Donald Trump, tepki çeken sözlerini sonradan “şaka” diye açıklıyor. Bunun son örneği “Obama’nın IŞİD’in kurucusu” olduğunu söylemesinin ardından Obama’yı alaya aldığını iddia etti. Uzmanlar ise bu durumu, zaten sert geçen kampanya sürecinde Trump’ın bir satış taktiği olarak görüyor.
Kampanya sürecinde yine bir açıklama, yine bir tartışma.
“Kurucusu Barack Obama’dır”
Trump IŞİD’i Başkan Obama ve Demokrat Parti adayı Hillary Clinton’ın birlikte kurduğunu iddia etti. Hiçbir siyasetçi yönetime bu denli ağır bir suçlama yöneltmemişti.
Kampanya sürecinde aktif görevdeki bir başkanın dış politikasını eleştirmek gayet normal:
“‘Obama yönetiminin dış politika kararları cihatçılara fırsat verdi ve IŞİD’in yükselmesine neden oldu’” demek bazılarına göre doğru bir eleştiri olabilir ama Donald Trump’ın söylediği şey bu değil.”
USA Today gazetesinden Susan Page, gazetecilerin de zorda kaldığını savunuyor.
“Teyit edilmiş bilgi ve içerik sağlamaya çalışıyoruz. Bunu Donald Trump’ı eleştirmek için değil, tam olarak ne dediğini seçmenlere aktarmak için yapıyoruz.”
Durum çok riskli. Kurultay sonrası anketlerde Donald Trump, beklediği çıkışı yapamadı, birçok önemli eyalette Clinton’ın gerisinde kaldı ve Demokrat Partili rakibini yakalamak için riskli satış taktikleri deniyor.

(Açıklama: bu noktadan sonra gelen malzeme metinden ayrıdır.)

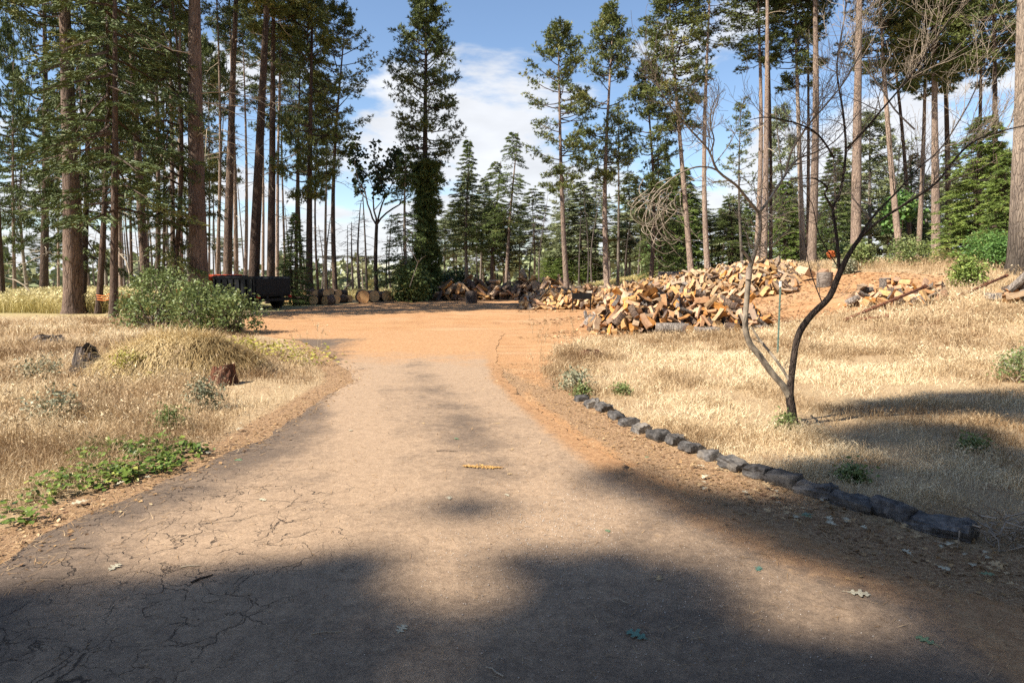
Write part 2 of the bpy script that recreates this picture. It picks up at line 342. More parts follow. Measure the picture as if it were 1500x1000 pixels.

Onlara bir yafta yapıştırıyor ve Amerikalılar’ın ‘IŞİD’ kelimesini, ‘kurucu’ kelimesinden ayrı duymamasını sağlıyor. Yani satıcı ağzıyla konuşuyor. İnsanları damgalıyor, anlaşılmaz davranıyor, bir yandan da kendine güvenli ve beyanatçı.
Georgetown Üniversitesi’nden Lara Brown’a göre bu strateji iş dünyasında işe yarasa da siyasete uymuyor:
“Trump belli ki, günün kazananının kim olduğunu ve kendisinin günü niye kazanması gerektiğini anlamakta güçlük çekiyor. Bana göre, iki adayın da imajı bu kadar olumsuzken, haberlerde yer almak yerine biraz uzak kalmak daha iyi olabilir.”
Başkanlık seçimlerine 100 günden az bir süre kaldı. Trump ise Clinton’a karşı eleştiri odağını sabitlemekten uzak.